Selma director Ava DuVernay’s Netflix doc centres on the 13th amendment that abolished slavery, and the loopholes that aided racial inequality and a for-profit system
The first trailer for Ava DuVernay’s Netflix documentary The 13th has been revealed. The film will explore the history and implications of the 13th amendment – the constitutional change that abolished slavery and involuntary servitude, except as a punishment for a crime. DuVernay delves into how the amendment facilitated a huge, imposing prison state in the United States, with the biggest prison population of anywhere in the world.
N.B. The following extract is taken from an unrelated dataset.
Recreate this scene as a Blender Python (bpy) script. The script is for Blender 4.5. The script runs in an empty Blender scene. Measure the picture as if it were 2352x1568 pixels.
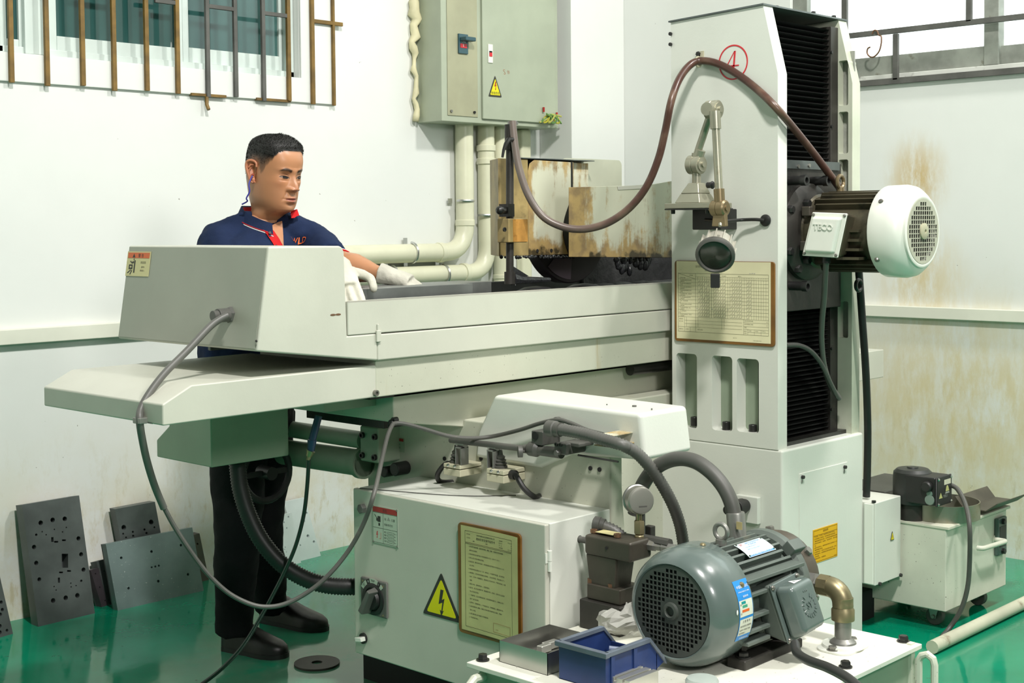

As the film's synopsis reads: “The progression from that second qualifying clause to the horrors of mass criminalisation and the sprawling American prison industry is laid out by DuVernay with bracing lucidity. With a potent mixture of archival footage and testimony from a dazzling array of activists, politicians, historians, and formerly incarcerated women and men, DuVernay creates a work of grand historical synthesis.”
The trailer for The 13th maps out the direction of the film: tracing mass imprisonment back 150 years, focusing in on the Clinton and Reagan presidencies, and the policies that created a for-profit system and large state requirements for prison populations. Presidential candidates Hillary Clinton and Donald Trump make appearances for their own shortcomings in encouraging such a system run on racial inequality.
DuVernay unpacks the system's unfair treatment of people of colour, particularly black men, who are the highest democraphic incarerated in the country at 37 per cent of the prison population, and the effect it has had on America's most marginalised communities.
In a recent op-ed for CNN, The Wire's Michael K Williams detailed the racial undertones of America's War on Drugs. “We now know, 45 years later, the War on Drugs wasn't meant to make America safer or more productive. It was meant to mute President Richard Nixon's toughest critics, to criminalise black people and so-called anti-war hippies,” he wrote.
“The War on Drugs is a war on people—and more specifically, black and brown people, whom it has sought to demonize and silence, criminalising generations of youth of color and creating severe drug-sentencing laws ultimately to target and incarcerate communities of colour.”
He continued: “The effects of the War on Drugs have been, and continue to be, devastating. The millions of parentless homes, the heartbreaking struggles with addiction, the financial desperation and the overall feeling that systems were built to hurt, not help, are painful consequences of racially motivated policies that continue rippling throughout our communities. This 'war' has left an unforgivable blight on black communities across the country. And yet it still rages.”
The 13th will be available on Netflix on October 7.